When Bo came to Washington to speak with us before asking for Maeve’s hand in marriage, we went out to lunch, all of Maeve’s parents and Bo, poor guy. We looked at him anxiously as he said his piece and then the table fell silent. John spoke up first, then Jeff and Debbie. Maeve’s dad and stepdad expressed their great happiness and told Bo they looked forward to welcoming him into the family. Everyone turned to me. That internal scream started to rise in me again — that four-pound preemie couldn’t possibly be old enough for this yet! But I toughened up and realized this was a much better option than the convent. After all, Bo would probably let me visit, and there might be someone small to hold in my lap, besides their dog Olive, at some point. When I was able to think clearly, I had to admit that Maeve had found her match.

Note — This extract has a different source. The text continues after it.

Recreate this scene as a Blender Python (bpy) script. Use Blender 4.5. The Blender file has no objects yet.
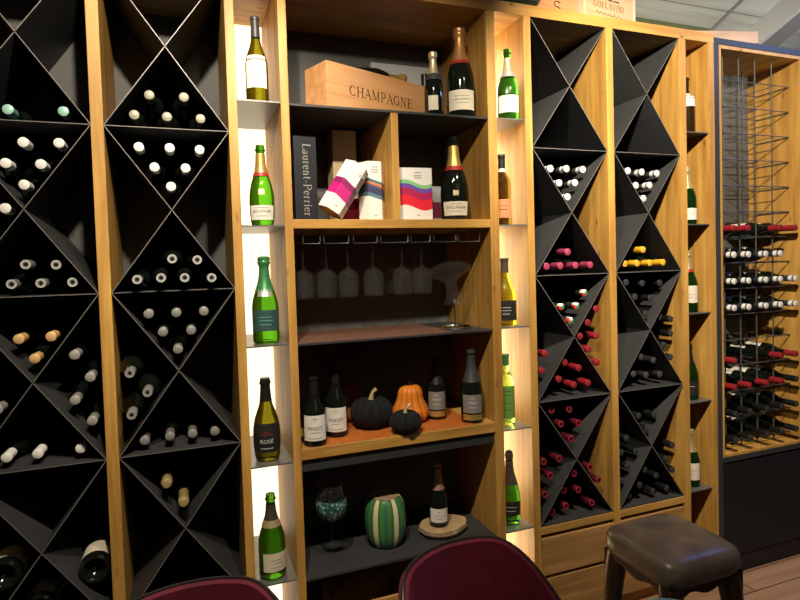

There were three characteristics Queen Médbh required of her second husband Ailill. She told her father, the high king of Ireland, that her husband should be without fear, without meanness, and without jealousy. I would say that Bo has exhibited the first criterion of fearlessness by asking Médbh to marry him — since any marriage requires a leap of faith. As for the second, I don’t think Bo has a mean bone in his body. I believe him to be, truly, a man of heart and integrity, which is a testament to the way Becky and Greg have raised him. And jealousy, well, I think their loving-kindness will preclude any jealousy.

In closing, I’d like to tell you something Kurt Vonnegut’s uncle once said to him. One of the things his Uncle Alex found objectionable about human beings was that they so rarely noticed it when times were sweet. Vonnegut wrote, We could be drinking lemonade in the shade of an apple tree in the summertime, and Uncle Alex would interrupt the conversation to say, “If this isn’t nice, what is?”

So, I hope that you will do the same for the rest of your lives. When things are going sweetly and peacefully, pause for a moment, and then say out loud, If this isn’t nice, what is?